Quel a été l'impact de ce livre dans la traque des sorcières ? Ses nombreuses rééditions montrent en tout cas qu'il a eu un certain public, parmi les gens capables de s'offrir des livres. Mais difficile d'évaluer son influence, car l'ouvrage a été mis à l'Index : malgré ses nombreuses références positives en début d'ouvrage, les auteurs ont en effet soigneusement sélectionné les passages de lettres qui les mettaient en valeur, mettant de côté ce qui ne les arrangeaient pas. Les juges et les inquisiteurs ne devaient donc pas se vanter publiquement de s'inspirer de l'ouvrage.

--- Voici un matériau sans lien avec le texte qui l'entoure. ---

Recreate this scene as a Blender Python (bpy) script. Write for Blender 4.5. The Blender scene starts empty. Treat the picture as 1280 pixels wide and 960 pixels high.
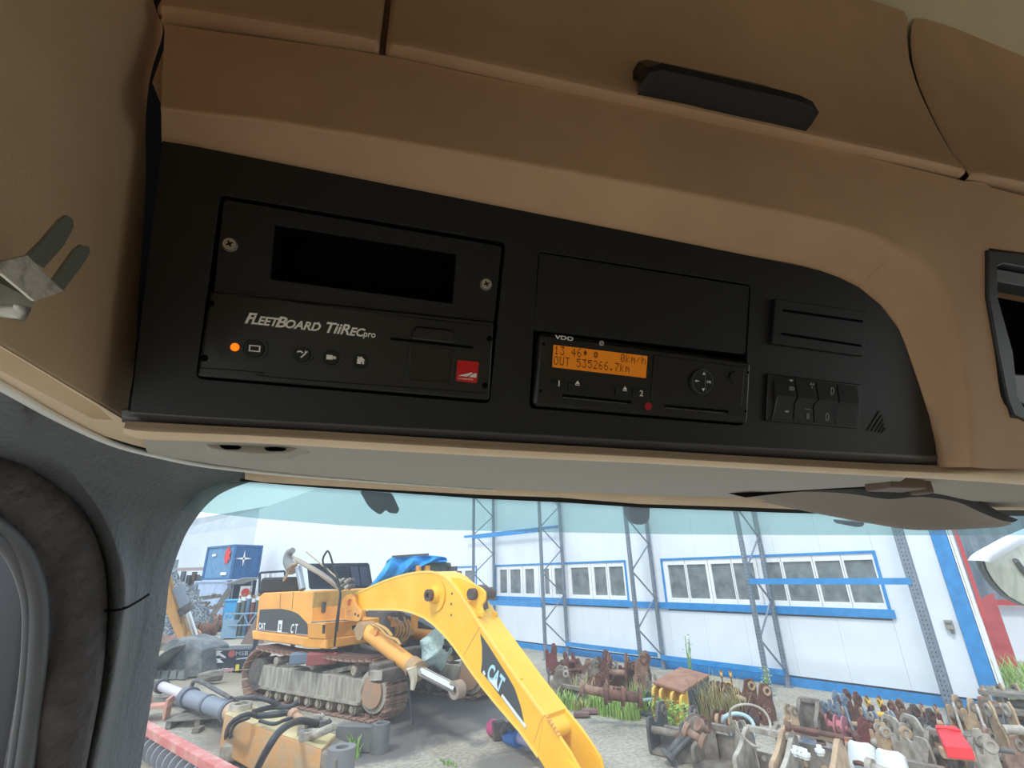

Je retiendrai principalement de l'ouvrage une peur presque panique des femmes, de leur sexualité, et du pouvoir qu'elles pourraient obtenir seules sans l'aide des hommes : la rage des auteurs contre les sage-femmes est à ce titre très significative. Et également, une certitude absolue des auteurs de ne jamais se tromper, et d'accepter tous les moyens pour obtenir la fin, qui fait vraiment froid dans le dos.

On aura également un bel aperçu des superstitions de l'époque, avec son cortège de rituels, d'incantations, d'amulettes, … qui devient presque comique, pourvu qu'on oublie l'espace d'un instant que des femmes ont été torturées et brûlées vives sur ces accusations.